In my post, “The Music is Silent“, I wrote about my experience with the composer version of writer’s block.

I’m pleased to report that I was able to write something.  I’m not so pleased to report that I probably can’t use it.  But the experience is still of interest.

I ended up writing something that is very unique, at least to concert band repertoire.  It’s about a minute of tubular bells, timpani, contrabass, and trumpet, and sounds very much like the intro to one of the more recent Star Trek series (a mix of Deep Space Nine and Voyager, with hints of a funeral in the mix.  That was entirely unintentional, btw).  I actually really like it, it’s beautiful, and maybe there’s something I can do with it.

But I suspect the one thing I can’t do with it is turn it into a concert band piece.

The thing I’ve learned is, I cannot write a happy, triumphant piece like “crescent moon dance”.  It’s just not in me.  I don’t have the ability to write a piece like that, at least not at the moment.  I apparently need to write moody, thoughtful, or even downright morose pieces.  When I start doing that, I start to be able to write.  When I want to write something more on the level of “crescent moon dance”, I, well, can’t.  It’s impossible right now.  I just stare at finale and curse my very existence until I go off and get a snack.

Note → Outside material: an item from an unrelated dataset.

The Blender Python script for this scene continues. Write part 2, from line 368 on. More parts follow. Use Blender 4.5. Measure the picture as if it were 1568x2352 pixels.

But that’s an interesting lesson, really.

It seems like such an obvious concept, doesn’t it?  Write what’s inside you, not what you think you have to write.  But that’s so much harder in practice, because everyone stands on the shoulders of giants, and it’s really hard to not pull very strongly from that which inspires you.  But in my case, the inspiration just has to be “I’m writing music, and hopefully it will be as good as the music I admire” – but it has to be my own.  It has to come from me.

And apparently, right now I want to write something like an elegy.

Maybe I’ll just strip all of the unnecessary instruments out, and make it less for a concert band than a small ensemble of mismatched instruments.  That’s not what I really want to write, but… it seems to be what I’m writing.

And that’s the most unnerving thing of it all.  It’s like the music demands that I write it, in the way that it wants me to, and I’m just the transcriptionist.  I don’t know why that’s a surprise, I’ve already had that experience in pretty much every literary work I’ve ever written.

Maybe music and literature aren’t all that different at all, it’s just the language that’s different.